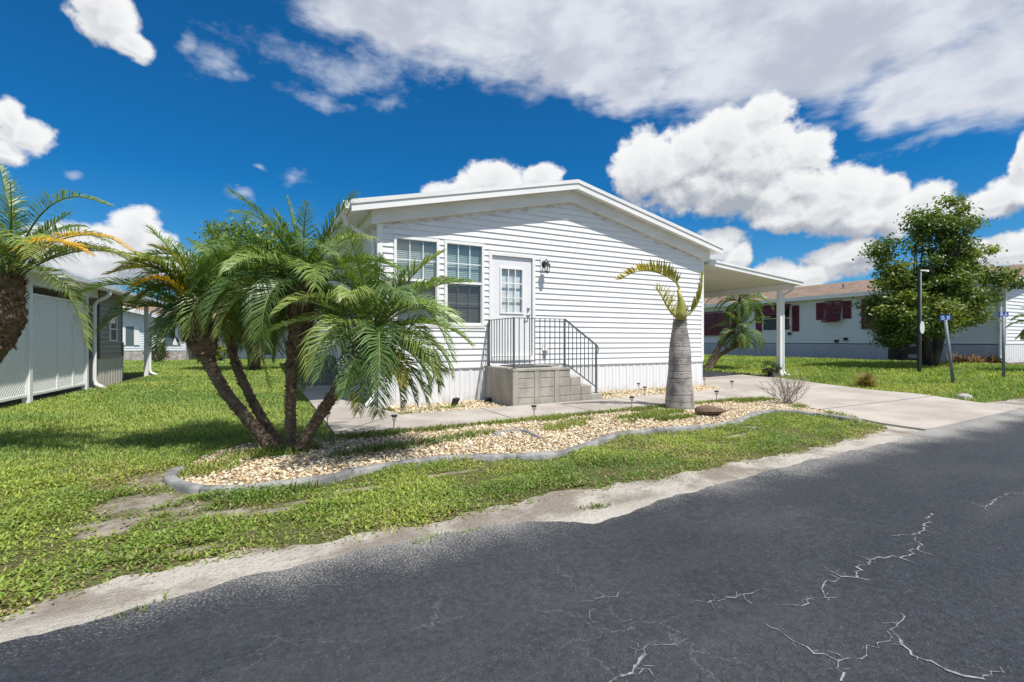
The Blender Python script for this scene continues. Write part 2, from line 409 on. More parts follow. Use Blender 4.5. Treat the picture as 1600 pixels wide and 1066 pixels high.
def bottle_mat():
    m, nt, b = newmat('bottle_trunk'); co = nt.new('ShaderNodeTexCoord').outputs['Object']
    x, y, z = nt.sep(co)
    zz = nt.m('ADD', z, nt.m('MULTIPLY', nt.noise(co, 4., 3), .07))
    ring = nt.noise(nt.comb(0., 0., zz), 46., 2, .75)
    blot = nt.mapr(nt.noise(nt.vm('MULTIPLY', co, (1, 1, .8)), 5., 6, .65), .42, .66)
    col = nt.mix(blot, (.42,.385,.35), (.19,.175,.165))
    col = nt.mix(nt.m('MULTIPLY', nt.mapr(ring, .50, .60), .85), col, (.075,.068,.065))
    nt.put(b.inputs['Base Color'], col); b.inputs['Roughness'].default_value = .85
    bp = nt.new('ShaderNodeBump'); bp.inputs['Distance'].default_value = .012; nt.put(bp.inputs['Height'], nt.m('SUBTRACT', nt.noise(co, 40, 4), nt.m('MULTIPLY', ring, 1.2)))
    nt.l.new(bp.outputs[0], b.inputs['Normal']); return m
M['bottle'] = bottle_mat()
# ------------------------------------------------------------------ ground and sheets
def vnoise(u, v, s, seed=0):                 # cheap smooth noise on arrays, about -1..1
    r = np.random.default_rng(seed); out = np.zeros_like(u, dtype=float)
    for k in range(7):
        a = r.uniform(0, 2*PI); fr = s*r.uniform(.5, 1.8); ph = r.uniform(0, 2*PI)
        out += np.sin((u*math.cos(a)+v*math.sin(a))*fr+ph+1.3*np.sin((u*math.sin(a)-v*math.cos(a))*fr*.7+ph*2))
    return out/3.2
def inpoly(u, v, poly):
    c = np.zeros(u.shape, bool); n = len(poly)
    for i in range(n):
        x0, y0 = poly[i]; x1, y1 = poly[(i+1) % n]
        if y0 == y1: continue
        k = ((y0 > v) != (y1 > v)) & (u < (x1-x0)*(v-y0)/(y1-y0)+x0); c ^= k
    return c
def smooth_path(pts, step=.12, closed=False):
    P = [Vector((*p, 0)) for p in pts]; out = []; n = len(P)
    for i in range(n-1):
        p0 = P[max(i-1, 0)]; p1 = P[i]; p2 = P[i+1]; p3 = P[min(i+2, n-1)]
        m = max(int((p2-p1).length/step), 1)
        for k in range(m):
            t = k/m
            q = .5*((2*p1)+(-p0+p2)*t+(2*p0-5*p1+4*p2-p3)*t*t+(-p0+3*p1-3*p2+p3)*t**3)
            out.append((q.x, q.y))
    out.append((P[-1].x, P[-1].y)); return out
def sheet(name, poly, off, mat, skirt=0.):
    bm = bmesh.new(); vs_ = [bm.verts.new((p[0], p[1], 0)) for p in poly]
    for t in tessellate_polygon([[Vector((p[0], p[1], 0)) for p in poly]]):
        try: bm.faces.new([vs_[i] for i in t])
        except ValueError: pass
    us = [p[0] for p in poly]
    k = math.ceil(max(min(us), 0)*2)
    while k*.5 < min(max(us), 20.01):
        bmesh.ops.bisect_plane(bm, geom=bm.verts[:]+bm.edges[:]+bm.faces[:], plane_co=(k*.5, 0, 0), plane_no=(1, 0, 0), dist=1e-5); k += 1
    bmesh.ops.recalc_face_normals(bm, faces=bm.faces)
    for f in bm.faces:
        if f.normal.z < 0: f.normal_flip()
    for v in bm.verts: v.co.z = gz(v.co.x)+off
    if skirt:
        ed = [e for e in bm.edges if e.is_boundary]
        r = bmesh.ops.extrude_edge_only(bm, edges=ed)
        for v in r['geom']:
            if isinstance(v, bmesh.types.BMVert): v.co.z -= skirt
        bmesh.ops.recalc_face_normals(bm, faces=bm.faces)
    me = bpy.data.meshes.new(name); bm.to_mesh(me); bm.free(); me.materials.append(mat)
    o = bpy.data.objects.new(name, me); C.objects.link(o); return o

# surfaces of the ground
def ground_mat():
    m, nt, b = newmat('lawn_soil'); co = nt.new('ShaderNodeTexCoord').outputs['Object']
    n1 = nt.noise(co, .5, 5, .6); n2 = nt.noise(co, 7., 5, .65); n3 = nt.noise(co, 60., 3, .6)
    g = nt.mix(nt.mapr(n1, .35, .65), (.105,.125,.040), (.15,.155,.06))
    g = nt.mix(nt.mapr(n2, .35, .7), g, (.115,.095,.055))
    g = nt.mix(.5, g, nt.mix(1., g, nt.mix(n3, (.2,.2,.2), (1.8,1.8,1.7)), 'MULTIPLY'))
    x, y, z = nt.sep(co)
    # bare sandy soil where the verge has worn away
    bare = None
    for (cx, cy, rx, ry) in BARE:
        d = nt.vm('LENGTH', nt.vm('MULTIPLY', nt.vm('SUBTRACT', nt.comb(x, y, 0.), (cx, cy, 0)), (1/rx, 1/ry, 0)))
        f = nt.m('SUBTRACT', 1., d); bare = f if bare is None else nt.m('MAXIMUM', bare, f)
    bare = nt.mapr(nt.m('ADD', bare, nt.m('MULTIPLY', nt.m('SUBTRACT', n2, .5), 1.6)), -.05, .65)
    soil = nt.mix(nt.mapr(n2, .3, .7), (.20,.165,.13), (.41,.365,.31))
    nt.put(b.inputs['Base Color'], nt.mix(bare, g, soil)); b.inputs['Roughness'].default_value = .95; b.inputs['Specular IOR Level'].default_value = .1
    bp = nt.new('ShaderNodeBump'); bp.inputs['Distance'].default_value = .03; nt.put(bp.inputs['Height'], nt.noise(co, 30, 5, .7)); nt.l.new(bp.outputs[0], b.inputs['Normal'])
    return m
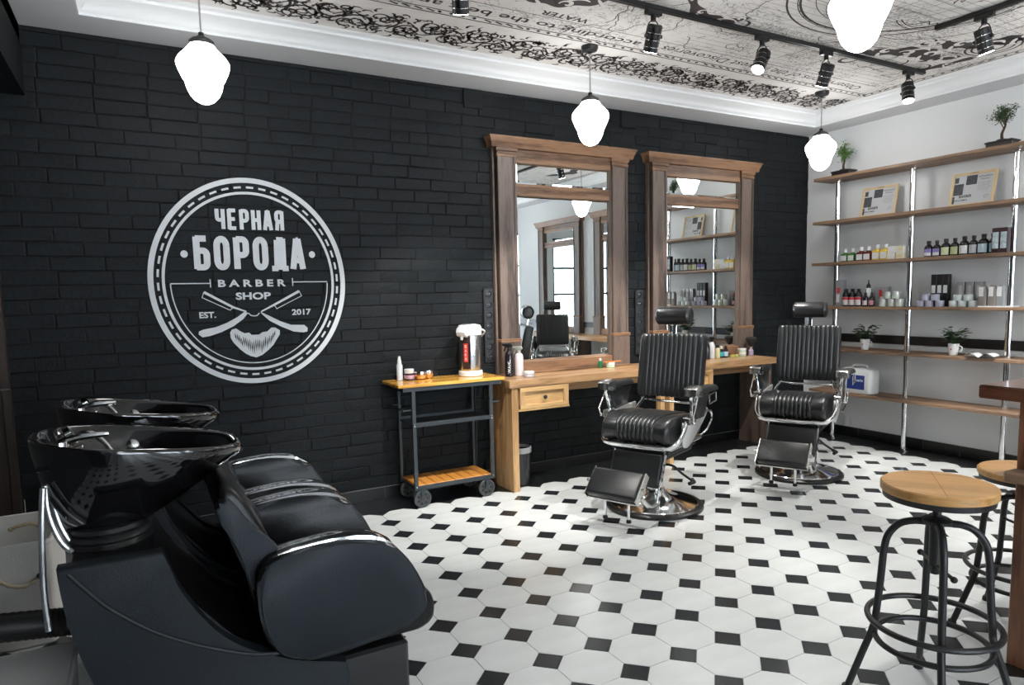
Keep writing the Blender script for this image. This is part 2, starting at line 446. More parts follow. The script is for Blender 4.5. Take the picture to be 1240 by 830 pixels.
# painted access covers high on the brick wall
for x in (0.953, 2.43):
    bm = B(); box(bm, x - 0.078, x + 0.078, -0.022, 0.0, 2.90, 3.038, 0.002)
    tag(obj('access_cover', bm, brick_m), 'small square black painted cover on the brick wall, ' + ('left of the first mirror cornice' if x < 1 else 'above the first mirror cornice'), 'cover')

# baseboards of black tiles
bm = B(); box(bm, -2.5, XR, -0.009, 0.0, 0.0, 0.088)
bb = struct('baseboard_back', bm, grout_l, None)
bt = B(); box(bt, -0.157, 0.157, -0.013, -0.008, 0.001, 0.086, 0.001); me_bb = bpy.data.meshes.new('baseboard_tile'); bt.to_mesh(me_bb); bt.free(); me_bb.materials.append(tile_bb)
for k in range(-8, 15):
    x = 0.146 + 0.317 * k + 0.1585
    if -2.4 < x < XR - 0.1: inst('baseboard_tile', me_bb, bb, (x, 0, 0))
bm = B(); box(bm, XR - 0.009, XR, YB, -0.013, 0.0, 0.100)
bb = struct('baseboard_right', bm, grout_l, None)
bt = B(); box(bt, -0.013, -0.008, -0.1595, 0.1595, 0.001, 0.098, 0.001); me_bb = bpy.data.meshes.new('baseboard_tile'); bt.to_mesh(me_bb); bt.free(); me_bb.materials.append(tile_bb)
for k in range(0, 26): inst('baseboard_tile', me_bb, bb, (XR, -0.140 - 0.3225 * k - 0.035, 0))

# ---- other walls
bm = B(); box(bm, XR, XR + 0.12, YB, 0.0, 0.0, 3.3); struct('wall_right', bm, white_wall)
bm = B(); box(bm, -1.95, -1.83, -4.2, 0.0, 2.66, 3.3); struct('trim_1', bm, brick_m)             # dark lintel beam over the niche
bm = B(); box(bm, -2.6, -2.5, -4.2, 0.0, 0.0, 3.3); box(bm, -2.6, -1.83, YB, -4.2, 0.0, 3.3)
struct('wall_left', bm, mat('dark niche paint', (0.05, 0.052, 0.055), 0.7))
bm = B(); box(bm, -2.5, -1.83, -4.2, 0.0, 2.95, 3.3); struct('trim_2', bm, brick_m)
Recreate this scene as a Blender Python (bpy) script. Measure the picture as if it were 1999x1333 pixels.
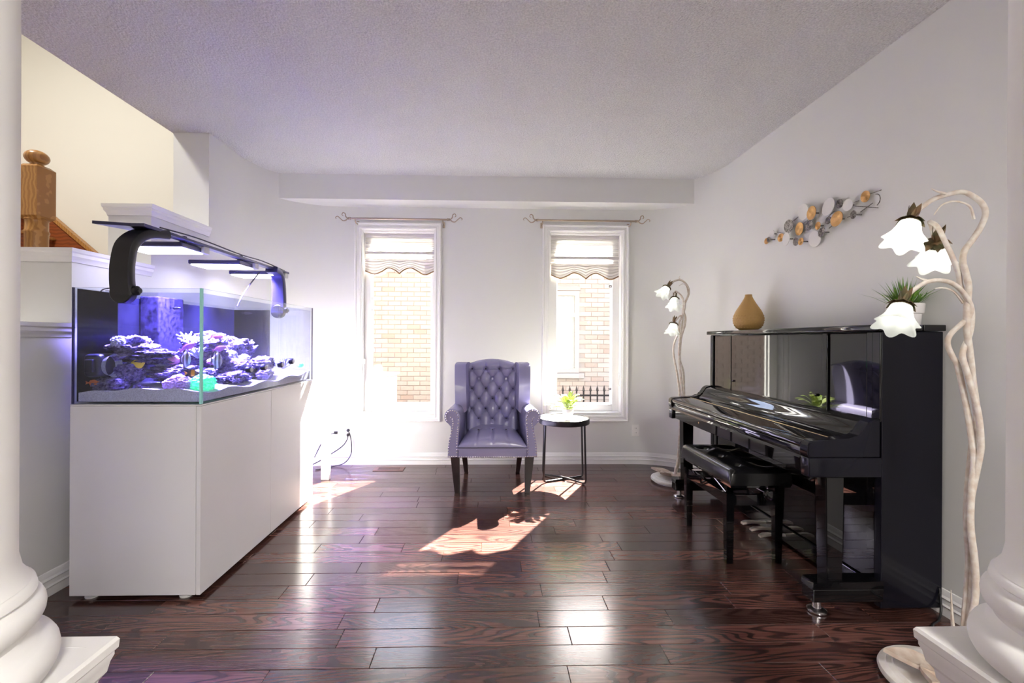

- - -

## DO THIS
Out of the records, collect only those lines that contain the string "Python".

## RESPONSE
The Blender Python script for this scene continues. Write part 2, from line 409 on. More parts follow. Use Blender 4.5. Treat the picture as 1600 pixels wide and 1066 pixels high.
Recreate this scene as a Blender Python (bpy) script. Measure the picture as if it were 1999x1333 pixels.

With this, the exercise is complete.